Supplied information:
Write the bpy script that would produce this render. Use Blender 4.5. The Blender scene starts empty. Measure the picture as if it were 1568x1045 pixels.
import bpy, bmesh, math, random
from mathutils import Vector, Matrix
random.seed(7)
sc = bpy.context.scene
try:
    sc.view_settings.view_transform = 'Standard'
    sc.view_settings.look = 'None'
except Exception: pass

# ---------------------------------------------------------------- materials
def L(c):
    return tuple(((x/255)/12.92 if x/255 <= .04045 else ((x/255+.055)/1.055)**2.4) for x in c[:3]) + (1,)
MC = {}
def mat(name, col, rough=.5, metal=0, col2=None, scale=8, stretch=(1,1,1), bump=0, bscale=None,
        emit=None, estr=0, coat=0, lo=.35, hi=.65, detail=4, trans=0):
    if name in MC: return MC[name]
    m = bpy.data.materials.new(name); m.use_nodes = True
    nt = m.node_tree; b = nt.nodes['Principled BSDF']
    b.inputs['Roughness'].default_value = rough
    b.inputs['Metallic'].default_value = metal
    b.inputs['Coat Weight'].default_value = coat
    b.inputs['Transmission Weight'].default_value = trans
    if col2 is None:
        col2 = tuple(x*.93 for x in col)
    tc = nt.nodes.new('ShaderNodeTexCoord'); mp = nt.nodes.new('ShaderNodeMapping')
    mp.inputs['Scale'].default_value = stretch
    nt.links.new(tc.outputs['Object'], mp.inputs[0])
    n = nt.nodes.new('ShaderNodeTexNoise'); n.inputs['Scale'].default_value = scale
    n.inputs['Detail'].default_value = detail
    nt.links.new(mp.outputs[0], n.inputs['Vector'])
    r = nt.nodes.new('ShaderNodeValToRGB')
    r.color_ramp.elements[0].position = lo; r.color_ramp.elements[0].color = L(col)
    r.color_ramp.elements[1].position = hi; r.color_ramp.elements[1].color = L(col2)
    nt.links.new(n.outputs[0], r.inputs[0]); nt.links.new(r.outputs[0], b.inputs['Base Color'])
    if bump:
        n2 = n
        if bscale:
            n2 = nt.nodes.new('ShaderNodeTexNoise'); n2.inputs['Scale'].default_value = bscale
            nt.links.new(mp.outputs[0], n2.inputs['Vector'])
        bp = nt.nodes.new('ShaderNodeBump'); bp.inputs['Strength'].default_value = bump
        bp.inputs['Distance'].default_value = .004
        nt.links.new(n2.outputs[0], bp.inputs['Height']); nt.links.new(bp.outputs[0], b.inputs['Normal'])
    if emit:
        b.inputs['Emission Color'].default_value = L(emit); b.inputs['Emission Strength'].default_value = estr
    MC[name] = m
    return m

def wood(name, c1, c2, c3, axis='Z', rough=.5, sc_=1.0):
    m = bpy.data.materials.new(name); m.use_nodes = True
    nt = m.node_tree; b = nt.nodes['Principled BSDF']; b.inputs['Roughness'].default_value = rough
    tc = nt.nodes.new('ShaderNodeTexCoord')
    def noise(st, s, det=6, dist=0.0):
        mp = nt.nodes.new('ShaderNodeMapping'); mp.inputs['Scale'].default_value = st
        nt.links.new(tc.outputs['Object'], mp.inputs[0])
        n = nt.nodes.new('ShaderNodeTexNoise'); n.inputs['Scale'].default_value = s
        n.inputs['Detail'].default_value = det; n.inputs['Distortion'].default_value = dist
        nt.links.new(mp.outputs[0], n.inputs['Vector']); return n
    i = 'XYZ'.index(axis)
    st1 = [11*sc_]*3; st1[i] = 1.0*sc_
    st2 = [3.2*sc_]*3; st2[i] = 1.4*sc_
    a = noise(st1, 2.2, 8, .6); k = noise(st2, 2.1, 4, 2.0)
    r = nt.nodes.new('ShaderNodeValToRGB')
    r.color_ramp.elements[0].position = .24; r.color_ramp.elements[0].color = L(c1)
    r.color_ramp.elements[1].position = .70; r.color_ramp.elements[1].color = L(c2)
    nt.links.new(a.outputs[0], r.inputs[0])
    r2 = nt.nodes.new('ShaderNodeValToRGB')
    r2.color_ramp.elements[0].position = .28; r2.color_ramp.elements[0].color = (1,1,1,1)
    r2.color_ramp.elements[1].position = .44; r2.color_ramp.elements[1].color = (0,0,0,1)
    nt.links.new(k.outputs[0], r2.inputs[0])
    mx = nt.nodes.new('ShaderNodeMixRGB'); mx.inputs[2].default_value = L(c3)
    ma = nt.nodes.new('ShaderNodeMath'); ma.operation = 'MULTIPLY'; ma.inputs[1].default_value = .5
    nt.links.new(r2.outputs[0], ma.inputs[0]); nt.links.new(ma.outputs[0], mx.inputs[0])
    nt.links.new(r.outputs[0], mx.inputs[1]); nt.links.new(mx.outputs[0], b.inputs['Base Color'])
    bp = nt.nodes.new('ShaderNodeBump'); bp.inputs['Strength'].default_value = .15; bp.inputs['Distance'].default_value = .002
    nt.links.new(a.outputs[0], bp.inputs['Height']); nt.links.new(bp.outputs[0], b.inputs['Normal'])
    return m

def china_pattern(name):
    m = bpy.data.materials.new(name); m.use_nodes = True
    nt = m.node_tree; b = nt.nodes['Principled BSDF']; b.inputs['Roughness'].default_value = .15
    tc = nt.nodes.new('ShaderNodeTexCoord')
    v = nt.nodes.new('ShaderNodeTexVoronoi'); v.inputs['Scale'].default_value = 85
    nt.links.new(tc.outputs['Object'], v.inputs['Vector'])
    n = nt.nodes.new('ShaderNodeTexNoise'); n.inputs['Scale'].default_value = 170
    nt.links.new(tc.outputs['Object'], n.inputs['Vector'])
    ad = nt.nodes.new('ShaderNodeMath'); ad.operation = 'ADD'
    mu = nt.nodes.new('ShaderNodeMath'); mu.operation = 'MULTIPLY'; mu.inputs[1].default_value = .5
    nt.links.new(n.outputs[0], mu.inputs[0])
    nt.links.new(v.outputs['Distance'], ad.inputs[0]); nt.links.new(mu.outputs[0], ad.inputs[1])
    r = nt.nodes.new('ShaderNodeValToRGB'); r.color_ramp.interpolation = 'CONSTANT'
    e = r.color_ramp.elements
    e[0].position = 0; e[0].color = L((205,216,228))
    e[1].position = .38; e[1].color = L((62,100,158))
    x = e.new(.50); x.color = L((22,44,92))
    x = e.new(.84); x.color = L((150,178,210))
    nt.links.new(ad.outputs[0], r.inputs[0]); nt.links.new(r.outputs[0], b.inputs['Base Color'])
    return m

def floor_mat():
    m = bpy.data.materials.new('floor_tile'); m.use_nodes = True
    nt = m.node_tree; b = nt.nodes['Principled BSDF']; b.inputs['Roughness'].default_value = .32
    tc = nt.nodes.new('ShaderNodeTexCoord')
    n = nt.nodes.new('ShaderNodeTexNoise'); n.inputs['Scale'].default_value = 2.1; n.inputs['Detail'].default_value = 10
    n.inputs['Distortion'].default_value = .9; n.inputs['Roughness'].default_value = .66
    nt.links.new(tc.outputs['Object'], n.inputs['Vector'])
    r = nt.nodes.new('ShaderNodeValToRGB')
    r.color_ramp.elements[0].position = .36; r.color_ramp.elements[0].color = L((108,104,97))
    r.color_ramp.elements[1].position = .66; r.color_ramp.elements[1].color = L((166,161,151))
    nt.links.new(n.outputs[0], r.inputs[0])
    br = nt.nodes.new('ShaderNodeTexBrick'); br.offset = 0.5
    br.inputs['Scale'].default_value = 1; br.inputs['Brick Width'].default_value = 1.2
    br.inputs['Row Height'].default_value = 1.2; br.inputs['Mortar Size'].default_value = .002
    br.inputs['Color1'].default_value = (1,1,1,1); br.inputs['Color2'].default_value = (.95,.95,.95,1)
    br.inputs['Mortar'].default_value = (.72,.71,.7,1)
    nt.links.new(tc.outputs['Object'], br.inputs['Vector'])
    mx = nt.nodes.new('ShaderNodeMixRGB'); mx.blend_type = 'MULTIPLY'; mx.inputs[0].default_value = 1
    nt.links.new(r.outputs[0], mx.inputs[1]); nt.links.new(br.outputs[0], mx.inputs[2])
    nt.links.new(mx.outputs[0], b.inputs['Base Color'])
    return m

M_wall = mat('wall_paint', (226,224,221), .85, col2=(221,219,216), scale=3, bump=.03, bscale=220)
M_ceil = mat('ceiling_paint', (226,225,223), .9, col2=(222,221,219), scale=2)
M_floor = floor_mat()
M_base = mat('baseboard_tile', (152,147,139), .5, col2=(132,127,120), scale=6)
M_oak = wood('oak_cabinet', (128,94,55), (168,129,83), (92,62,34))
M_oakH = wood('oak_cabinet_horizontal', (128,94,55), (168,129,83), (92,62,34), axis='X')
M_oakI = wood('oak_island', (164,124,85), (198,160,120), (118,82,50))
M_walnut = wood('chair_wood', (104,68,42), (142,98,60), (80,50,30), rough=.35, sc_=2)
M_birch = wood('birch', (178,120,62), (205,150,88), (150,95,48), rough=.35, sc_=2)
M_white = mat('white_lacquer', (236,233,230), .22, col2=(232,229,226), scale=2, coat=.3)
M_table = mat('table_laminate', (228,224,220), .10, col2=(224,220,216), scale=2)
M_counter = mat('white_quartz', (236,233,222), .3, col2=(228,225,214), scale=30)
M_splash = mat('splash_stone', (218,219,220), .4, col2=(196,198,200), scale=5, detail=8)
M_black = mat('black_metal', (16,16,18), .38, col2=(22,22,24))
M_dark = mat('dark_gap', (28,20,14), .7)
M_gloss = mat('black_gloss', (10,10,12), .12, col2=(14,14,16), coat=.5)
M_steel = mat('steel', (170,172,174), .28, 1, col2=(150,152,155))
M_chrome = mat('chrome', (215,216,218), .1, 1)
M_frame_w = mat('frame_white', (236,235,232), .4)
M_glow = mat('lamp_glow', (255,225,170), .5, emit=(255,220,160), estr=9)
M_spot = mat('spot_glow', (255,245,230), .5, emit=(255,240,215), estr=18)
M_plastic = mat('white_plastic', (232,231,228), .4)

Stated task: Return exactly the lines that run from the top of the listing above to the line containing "except Exception: pass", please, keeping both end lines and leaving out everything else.

Correct response:
Write the bpy script that would produce this render. Use Blender 4.5. The Blender scene starts empty. Measure the picture as if it were 1568x1045 pixels.
import bpy, bmesh, math, random
from mathutils import Vector, Matrix
random.seed(7)
sc = bpy.context.scene
try:
    sc.view_settings.view_transform = 'Standard'
    sc.view_settings.look = 'None'
except Exception: pass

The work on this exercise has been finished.